Guanciale: sotto il segno della tradizione
Il guanciale è un salume più pregiato rispetto al precedente, visto che arriva dalla guancia, dalla gola o dal collo del suino, dove troviamo del grasso più nobile se confrontato con quello addominale. Nel taglio è presente anche la cotenna, la parte esterna dura che di solito si elimina al momento dell’utilizzo. Il processo di lavorazione prevede una salatura e speziatura simile a quella della pancetta e una stagionatura più lunga, da un minimo di 30 giorni, fino a 4-6 mesi: nelle regioni del Centro e Sud d’Italia, il guanciale rientra spesso nei Pat (prodotti agroalimentari tradizionali), con storie di eccellenza dall’Umbria al Lazio, passando per Abruzzo e Campania. In cucina, è molto apprezzato per il suo sapore deciso: il modo più classico per valorizzarlo è quello di rosolarlo senza l’aggiunta di olio o di burro, fino a diventare croccante con il grasso rilasciato che diventa l’elemento chiave per dare un gusto inconfondibile e corposità a pastasciutte cult come carbonara, amatriciana o gricia o specialità legate al territorio come le fave stufate e la vignarola.

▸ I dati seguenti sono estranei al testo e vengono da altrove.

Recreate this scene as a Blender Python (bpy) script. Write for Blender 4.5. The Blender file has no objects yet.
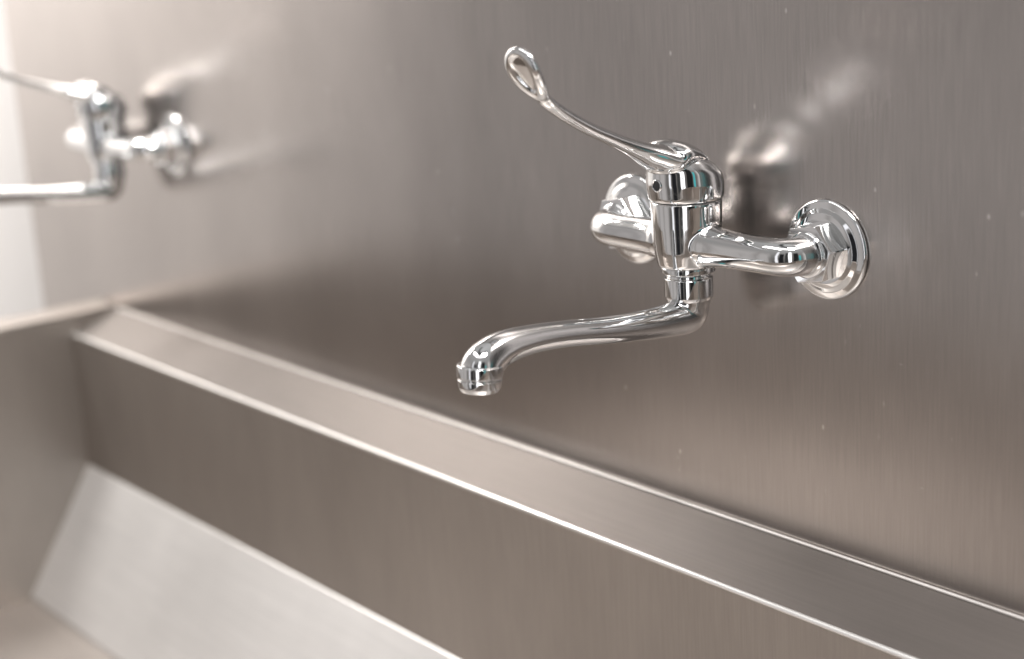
import bpy, bmesh, math, random
from mathutils import Vector, Matrix
random.seed(4)
S=bpy.context.scene; C=S.collection
# ---------------- camera ----------------
CP=Vector((.6397,-.661,.188)); F=1620.0
R=Matrix(((.627,-.161,.762),(.7766,.2025,-.5965),(-.058,.966,.252)))
cd=bpy.data.cameras.new('camera'); cam=bpy.data.objects.new('camera',cd); C.objects.link(cam)
q=R.to_quaternion().normalized()
cam.matrix_world=Matrix.Translation(CP)@q.to_matrix().to_4x4()
cd.sensor_width=36; cd.lens=F/1024*36; cd.clip_start=.01; cd.clip_end=100
cd.dof.use_dof=True; cd.dof.focus_distance=.885; cd.dof.aperture_fstop=3.8; cd.dof.aperture_blades=0
S.camera=cam
S.view_settings.view_transform='Standard'; S.view_settings.look='None'; S.view_settings.exposure=0
def on_axis(u,v,x=0.0):            # world point of the tap's middle plane
    d=R@Vector((u-512,329.5-v,-F)); t=(x-CP.x)/d.x
    p=CP+d*t; return Vector((x,p.y,p.z))
# ---------------- materials ----------------
def newmat(n):
    m=bpy.data.materials.new(n); m.use_nodes=True
    return m,m.node_tree.nodes,m.node_tree.links,m.node_tree.nodes['Principled BSDF']
def steel(name,col,rough,stretch,metal=1.,brushamt=.02,tint=.08,scr=True,wav=.15,band=(1,1,.6)):
    m,N,L,P=newmat(name)
    P.inputs['Metallic'].default_value=metal
    tc=N.new('ShaderNodeTexCoord')
    def noise(scale,vec,detail=3,rg=.6):
        mp=N.new('ShaderNodeMapping'); mp.inputs['Scale'].default_value=vec; L.new(tc.outputs['Object'],mp.inputs['Vector'])
        n=N.new('ShaderNodeTexNoise'); n.inputs['Scale'].default_value=scale; n.inputs['Detail'].default_value=detail; n.inputs['Roughness'].default_value=rg
        L.new(mp.outputs[0],n.inputs['Vector']); return n.outputs['Fac']
    def rng(x,a,b,c,d):
        r=N.new('ShaderNodeMapRange'); L.new(x,r.inputs[0])
        for i,v in enumerate((a,b,c,d)): r.inputs[i+1].default_value=v
        return r.outputs[0]
    def mth(op,a,b):
        r=N.new('ShaderNodeMath'); r.operation=op
        for i,v in enumerate((a,b)):
            if isinstance(v,(int,float)): r.inputs[i].default_value=v
            else: L.new(v,r.inputs[i])
        return r.outputs[0]
    brush=noise(1,stretch,2,.5)
    blot=noise(6,band,4,.55)
    f=mth('ADD',rng(brush,.2,.8,-brushamt,brushamt),rng(blot,.3,.7,-tint,tint))
    f=mth('ADD',f,1.0)
    mx=N.new('ShaderNodeMix'); mx.data_type='RGBA'; mx.blend_type='MULTIPLY'; mx.inputs[0].default_value=1
    mx.inputs[6].default_value=(*col,1)
    cb=N.new('ShaderNodeCombineColor'); [L.new(f,cb.inputs[i]) for i in range(3)]
    L.new(cb.outputs[0],mx.inputs[7]); colout=mx.outputs[2]
    ro=rng(blot,.3,.7,rough-.012,rough+.012)
    if scr:
        def spots(sc,rot,r0,r1,n0,n1,seedscale,amt,colout):
            v=N.new('ShaderNodeTexVoronoi'); v.feature='F1'; v.inputs['Scale'].default_value=1
            mp=N.new('ShaderNodeMapping'); mp.inputs['Scale'].default_value=sc; mp.inputs['Rotation'].default_value=rot
            L.new(tc.outputs['Object'],mp.inputs[0]); L.new(mp.outputs[0],v.inputs['Vector'])
            k=mth('MULTIPLY',mth('MULTIPLY',rng(v.outputs['Distance'],r0,r1,1,0),rng(noise(seedscale,(1,1,1),2),n0,n1,0,1)),amt)
            m2=N.new('ShaderNodeMix'); m2.data_type='RGBA'; L.new(k,m2.inputs[0]); L.new(colout,m2.inputs[6]); m2.inputs[7].default_value=(.95,.93,.9,1)
            return m2.outputs[2]
        colout=spots((70,70,45),(0,.25,0),.03,.09,.52,.58,9,.55,colout)
        colout=spots((90,60,40),(0,.6,0),.02,.06,.50,.56,21,.4,colout)
        colout=spots((40,60,130),(0,.5,0),.02,.06,.52,.57,13,.4,colout)
    L.new(colout,P.inputs['Base Color']); L.new(ro,P.inputs['Roughness'])
    b2=N.new('ShaderNodeBump'); b2.inputs['Strength'].default_value=wav; b2.inputs['Distance'].default_value=.004
    L.new(noise(4,(1,1,.45),1,.4),b2.inputs['Height'])
    L.new(b2.outputs[0],P.inputs['Normal'])
    return m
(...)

Bacon: do you speak english?
Eccoci arrivati al bacon, che appartiene alla tradizione gastronomica anglosassone. Per inquadrarlo, potremmo subito definirlo come un parente stretto della pancetta stagionata. A differenza di quest’ultima, che si ricava esclusivamente dal ventre del maiale, il bacon proviene anche da altri tagli, inclusi la schiena, i lombi, la gola e i fianchi, rendendolo più magro in alcune varianti. Durante la fasi di lavorazione viene solitamente trattato con sale, spezie e zucchero, essiccato per alcuni mesi, cotto in vari modi e poi il più delle volte affumicato: non si può quindi dire che ne esista una sola tipologia, anzi, ce ne sono molteplici, dal black bacon britannico, magro e carnoso, al side bacon tipico degli States, dagli strati di grasso che attraversano in lunghezza la fetta.
Il sapore è più complesso e intenso rispetto a quello morbido e delicato della pancetta: il suo impiego d’elezione è quello di essere mangiato crunchy e asciutto in sandwich (come il club sandwich), hamburger, insalate o come ingrediente fondamentale dell’english breakfast, che si sposa alla perfezione con le uova (strapazzate o alla Benedict) oppure per avvolgere carne, verdure, ma anche molluschi. Un abbinamento collaudato è quello con le capesante, dove si crea un perfetto equilibrio tra sapidità e dolcezza.